» **Goal**: Repeat each entry exactly and drop the pictures.
[The data start]
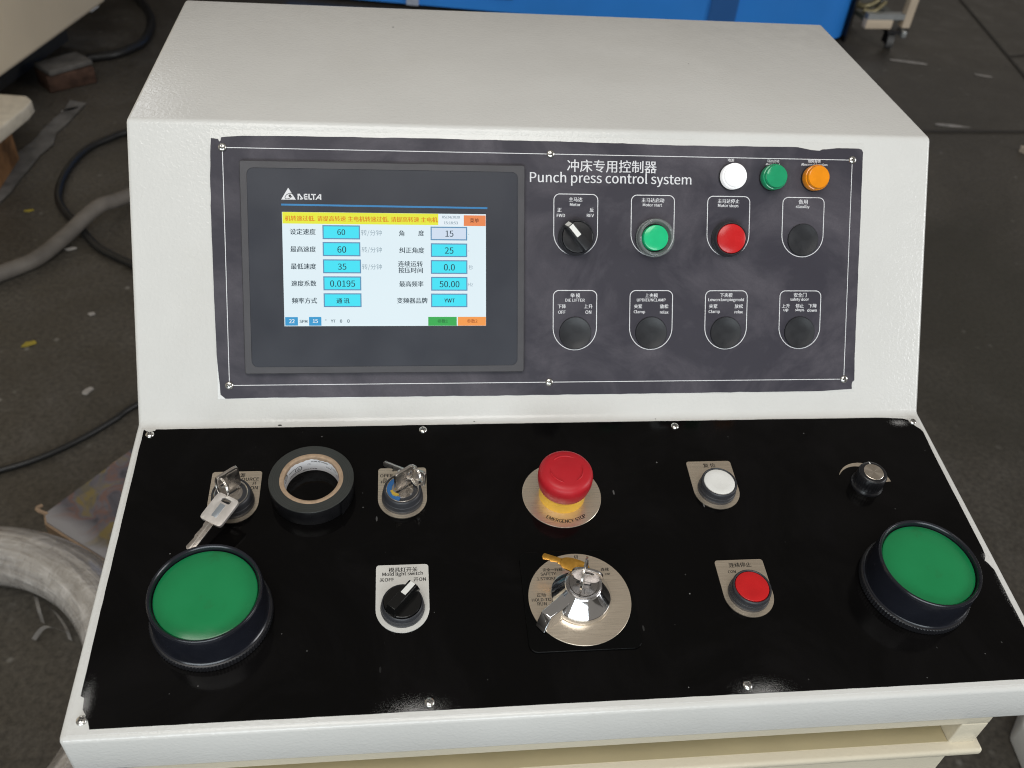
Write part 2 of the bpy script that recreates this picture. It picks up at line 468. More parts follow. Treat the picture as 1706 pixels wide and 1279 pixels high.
SCREEN_TEXT = [
    ('机转速过低. 请提高转速 主电机转速过低. 请提高转速 主电机', -145.9, 155.9, 116.4),
    ('05/24/2020', -77.9, 157.9, 13.5),
    ('15:18:53', -78.0, 153.7, 10.6),
    ('菜单', -59.8, 155.7, 6.9),
    ('设定速度', -190.4, 145.9, 19.0),
    ('最高速度', -190.4, 132.8, 18.8),
    ('最低速度', -190.4, 119.8, 18.8),
    ('速度系数', -190.4, 106.9, 18.7),
    ('频率方式', -190.2, 93.8, 18.8),
    ('60', -161.6, 145.8, 5.8),
    ('60', -161.4, 132.7, 6.5),
    ('35', -161.4, 119.7, 6.4),
    ('0.0195', -161.2, 106.8, 18.8),
    ('通 讯', -161.2, 93.6, 9.7),
    ('转/分钟', -138.8, 145.4, 15.7),
    ('转/分钟', -138.7, 132.5, 15.3),
    ('转/分钟', -138.7, 119.5, 15.1),
    ('角', -115.9, 145.4, 3.9),
    ('度', -100.9, 145.6, 4.3),
    ('纠正角度', -108.2, 132.5, 19.0),
    ('连续运转', -109.4, 122.1, 18.9),
    ('按压时间', -109.3, 117.2, 18.6),
    ('最高频率', -108.8, 106.7, 18.5),
    ('变频器品牌', -108.2, 93.9, 23.4),
    ('15', -79.1, 145.4, 6.1),
    ('25', -79.4, 132.5, 6.6),
    ('0.0', -79.3, 119.6, 8.4),
    ('50.00', -79.3, 106.6, 15.4),
    ('YWT', -79.3, 93.9, 8.1),
    ('秒', -62.5, 119.6, 3.5),
    ('Hz', -62.8, 106.4, 4.0),
    ('°', -64.1, 145.1, 0.8),
    ('°', -64.2, 132.2, 0.8),
    ('22', -200.0, 78.1, 4.0),
    ('SPM', -191.3, 77.9, 5.7),
    ('15', -182.4, 78.1, 3.6),
    ('°', -174.4, 79.0, 1.2),
    ('YT', -168.9, 78.1, 3.3),
    ('0', -162.9, 78.1, 1.5),
    ('0', -157.3, 78.1, 1.6),
    ('参数1', -84.8, 77.9, 7.9),
    ('参数2', -61.7, 77.9, 8.2),
]
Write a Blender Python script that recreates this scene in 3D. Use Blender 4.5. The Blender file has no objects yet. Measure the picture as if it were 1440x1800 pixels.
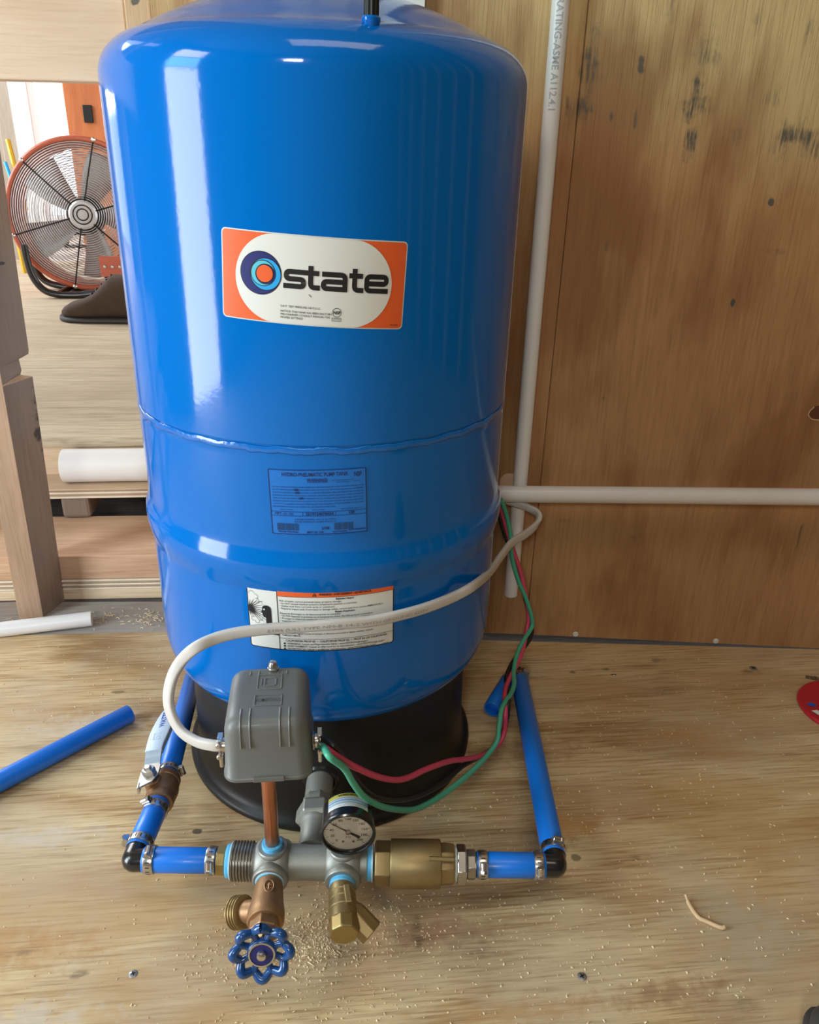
import bpy, bmesh, math, random
from mathutils import Vector, Matrix
from math import sin, cos, pi, radians, sqrt, atan2

scene = bpy.context.scene
COL = scene.collection
random.seed(7)
V = Vector

# ------------------------------------------------------------------ camera
def make_camera():
    f, yaw, pit, roll = 1400.0, .1127, .4285, .0262
    cy, sy, cp, sp = cos(yaw), sin(yaw), cos(pit), sin(pit)
    fwd = V((sy*cp, cy*cp, -sp)); right = V((cy, -sy, 0)); up = right.cross(fwd)
    r2 = right*cos(roll) + up*sin(roll); u2 = up*cos(roll) - right*sin(roll)
    cd = bpy.data.cameras.new('camera')
    cd.sensor_fit = 'HORIZONTAL'; cd.sensor_width = 36.0; cd.lens = 36.0*f/1440.0
    cd.clip_start = .02
    co = bpy.data.objects.new('camera', cd); COL.objects.link(co)
    co.matrix_world = Matrix(((r2.x, u2.x, -fwd.x, 0), (r2.y, u2.y, -fwd.y, -.853),
                              (r2.z, u2.z, -fwd.z, .708), (0, 0, 0, 1)))
    scene.camera = co
make_camera()

# ------------------------------------------------------------------ world, light, exposure
scene.view_settings.view_transform = 'Standard'
scene.view_settings.look = 'None'
scene.view_settings.gamma = 1.0
scene.view_settings.use_curve_mapping = False
scene.view_settings.exposure = 0.12
scene.cycles.use_denoising = True
scene.cycles.max_bounces = 8
scene.cycles.diffuse_bounces = 4
scene.cycles.glossy_bounces = 4
scene.cycles.sample_clamp_indirect = 4.0
scene.cycles.caustics_reflective = False
scene.cycles.caustics_refractive = False

w = bpy.data.worlds.new('world'); scene.world = w; w.use_nodes = True
w.node_tree.nodes['Background'].inputs[0].default_value = (.88, .94, 1.0, 1)
w.node_tree.nodes['Background'].inputs[1].default_value = 2.2

def area(name, loc, aim, sx, sy, power, color=(1, 1, 1), spread=180):
    ld = bpy.data.lights.new(name, 'AREA'); ld.shape = 'RECTANGLE'; ld.size = sx; ld.size_y = sy
    ld.energy = power; ld.color = color; ld.spread = radians(spread)
    o = bpy.data.objects.new(name, ld); COL.objects.link(o)
    o.location = loc
    o.rotation_euler = (V(aim)-V(loc)).to_track_quat('-Z', 'Y').to_euler()
    return o
# daylight through the openings of the building, out of frame; the last two are added fills
area('door_daylight', (-1.72, -.74, .48), (0, -.74, .48), .66, .94, 26, (.90, .91, 1.0))
area('transom_daylight', (-1.72, -.74, 1.22), (0, -.74, 1.22), .66, .50, 10, (.30, .88, 1.0))
area('upper_daylight', (-1.72, -.74, 1.75), (0, -.74, 1.75), .66, .48, 11, (1.0, .94, .90))
area('window_daylight', (-.55, -2.55, 1.75), (-.2, 0, .5), .40, .30, 14, (1, .96, .88))
area('overhead_fill', (.20, -.85, 2.30), (.20, -.85, 0), 1.0, .5, 7, (1, .90, .74))  # added fill to brighten floor and wall; the ceiling has no opening here
area('far_room_fill', (-2.35, 2.2, 1.5), (-.6, 1.7, .3), 1.2, 1.6, 52, (.95, .97, 1.0))  # added fill to brighten the far room; its side opening is invented

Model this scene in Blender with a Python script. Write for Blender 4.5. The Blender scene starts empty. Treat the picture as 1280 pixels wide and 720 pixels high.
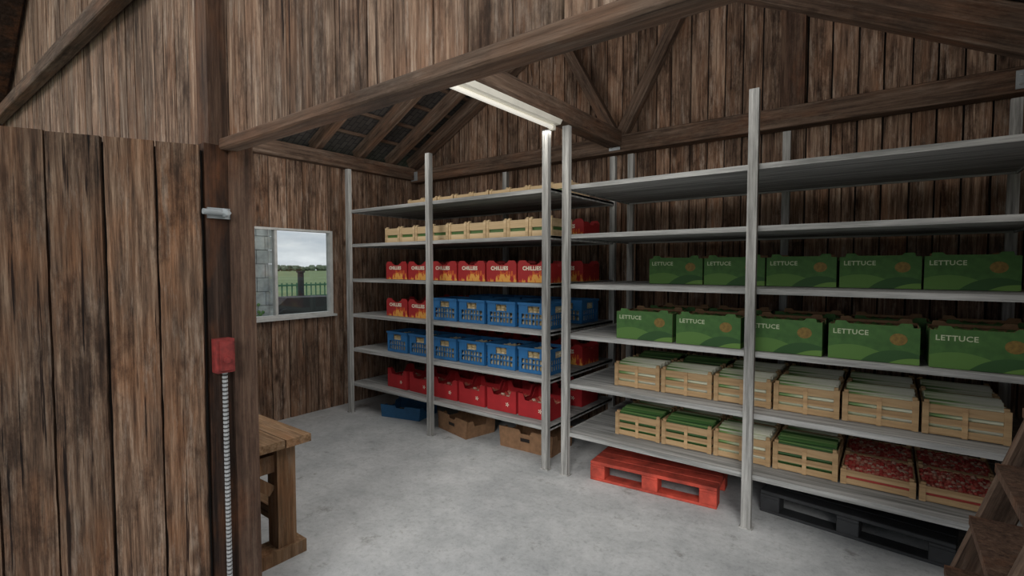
[The data end]
» **Solution to the exercise**:
Write part 2 of the bpy script that recreates this picture. It picks up at line 468. More parts follow. Treat the picture as 1706 pixels wide and 1279 pixels high.
SCREEN_TEXT = [
    ('机转速过低. 请提高转速 主电机转速过低. 请提高转速 主电机', -145.9, 155.9, 116.4),
    ('05/24/2020', -77.9, 157.9, 13.5),
    ('15:18:53', -78.0, 153.7, 10.6),
    ('菜单', -59.8, 155.7, 6.9),
    ('设定速度', -190.4, 145.9, 19.0),
    ('最高速度', -190.4, 132.8, 18.8),
    ('最低速度', -190.4, 119.8, 18.8),
    ('速度系数', -190.4, 106.9, 18.7),
    ('频率方式', -190.2, 93.8, 18.8),
    ('60', -161.6, 145.8, 5.8),
    ('60', -161.4, 132.7, 6.5),
    ('35', -161.4, 119.7, 6.4),
    ('0.0195', -161.2, 106.8, 18.8),
    ('通 讯', -161.2, 93.6, 9.7),
    ('转/分钟', -138.8, 145.4, 15.7),
    ('转/分钟', -138.7, 132.5, 15.3),
    ('转/分钟', -138.7, 119.5, 15.1),
    ('角', -115.9, 145.4, 3.9),
    ('度', -100.9, 145.6, 4.3),
    ('纠正角度', -108.2, 132.5, 19.0),
    ('连续运转', -109.4, 122.1, 18.9),
    ('按压时间', -109.3, 117.2, 18.6),
    ('最高频率', -108.8, 106.7, 18.5),
    ('变频器品牌', -108.2, 93.9, 23.4),
    ('15', -79.1, 145.4, 6.1),
    ('25', -79.4, 132.5, 6.6),
    ('0.0', -79.3, 119.6, 8.4),
    ('50.00', -79.3, 106.6, 15.4),
    ('YWT', -79.3, 93.9, 8.1),
    ('秒', -62.5, 119.6, 3.5),
    ('Hz', -62.8, 106.4, 4.0),
    ('°', -64.1, 145.1, 0.8),
    ('°', -64.2, 132.2, 0.8),
    ('22', -200.0, 78.1, 4.0),
    ('SPM', -191.3, 77.9, 5.7),
    ('15', -182.4, 78.1, 3.6),
    ('°', -174.4, 79.0, 1.2),
    ('YT', -168.9, 78.1, 3.3),
    ('0', -162.9, 78.1, 1.5),
    ('0', -157.3, 78.1, 1.6),
    ('参数1', -84.8, 77.9, 7.9),
    ('参数2', -61.7, 77.9, 8.2),
]
Write a Blender Python script that recreates this scene in 3D. Use Blender 4.5. The Blender file has no objects yet. Measure the picture as if it were 1440x1800 pixels.
import bpy, bmesh, math, random
from mathutils import Vector, Matrix
from math import sin, cos, pi, radians, sqrt, atan2

scene = bpy.context.scene
COL = scene.collection
random.seed(7)
V = Vector

# ------------------------------------------------------------------ camera
def make_camera():
    f, yaw, pit, roll = 1400.0, .1127, .4285, .0262
    cy, sy, cp, sp = cos(yaw), sin(yaw), cos(pit), sin(pit)
    fwd = V((sy*cp, cy*cp, -sp)); right = V((cy, -sy, 0)); up = right.cross(fwd)
    r2 = right*cos(roll) + up*sin(roll); u2 = up*cos(roll) - right*sin(roll)
    cd = bpy.data.cameras.new('camera')
    cd.sensor_fit = 'HORIZONTAL'; cd.sensor_width = 36.0; cd.lens = 36.0*f/1440.0
    cd.clip_start = .02
    co = bpy.data.objects.new('camera', cd); COL.objects.link(co)
    co.matrix_world = Matrix(((r2.x, u2.x, -fwd.x, 0), (r2.y, u2.y, -fwd.y, -.853),
                              (r2.z, u2.z, -fwd.z, .708), (0, 0, 0, 1)))
    scene.camera = co
make_camera()

# ------------------------------------------------------------------ world, light, exposure
scene.view_settings.view_transform = 'Standard'
scene.view_settings.look = 'None'
scene.view_settings.gamma = 1.0
scene.view_settings.use_curve_mapping = False
scene.view_settings.exposure = 0.12
scene.cycles.use_denoising = True
scene.cycles.max_bounces = 8
scene.cycles.diffuse_bounces = 4
scene.cycles.glossy_bounces = 4
scene.cycles.sample_clamp_indirect = 4.0
scene.cycles.caustics_reflective = False
scene.cycles.caustics_refractive = False

w = bpy.data.worlds.new('world'); scene.world = w; w.use_nodes = True
w.node_tree.nodes['Background'].inputs[0].default_value = (.88, .94, 1.0, 1)
w.node_tree.nodes['Background'].inputs[1].default_value = 2.2

def area(name, loc, aim, sx, sy, power, color=(1, 1, 1), spread=180):
    ld = bpy.data.lights.new(name, 'AREA'); ld.shape = 'RECTANGLE'; ld.size = sx; ld.size_y = sy
    ld.energy = power; ld.color = color; ld.spread = radians(spread)
    o = bpy.data.objects.new(name, ld); COL.objects.link(o)
    o.location = loc
    o.rotation_euler = (V(aim)-V(loc)).to_track_quat('-Z', 'Y').to_euler()
    return o
# daylight through the openings of the building, out of frame; the last two are added fills
area('door_daylight', (-1.72, -.74, .48), (0, -.74, .48), .66, .94, 26, (.90, .91, 1.0))
area('transom_daylight', (-1.72, -.74, 1.22), (0, -.74, 1.22), .66, .50, 10, (.30, .88, 1.0))
area('upper_daylight', (-1.72, -.74, 1.75), (0, -.74, 1.75), .66, .48, 11, (1.0, .94, .90))
area('window_daylight', (-.55, -2.55, 1.75), (-.2, 0, .5), .40, .30, 14, (1, .96, .88))
area('overhead_fill', (.20, -.85, 2.30), (.20, -.85, 0), 1.0, .5, 7, (1, .90, .74))  # added fill to brighten floor and wall; the ceiling has no opening here
area('far_room_fill', (-2.35, 2.2, 1.5), (-.6, 1.7, .3), 1.2, 1.6, 52, (.95, .97, 1.0))  # added fill to brighten the far room; its side opening is invented

Model this scene in Blender with a Python script. Write for Blender 4.5. The Blender scene starts empty. Treat the picture as 1280 pixels wide and 720 pixels high.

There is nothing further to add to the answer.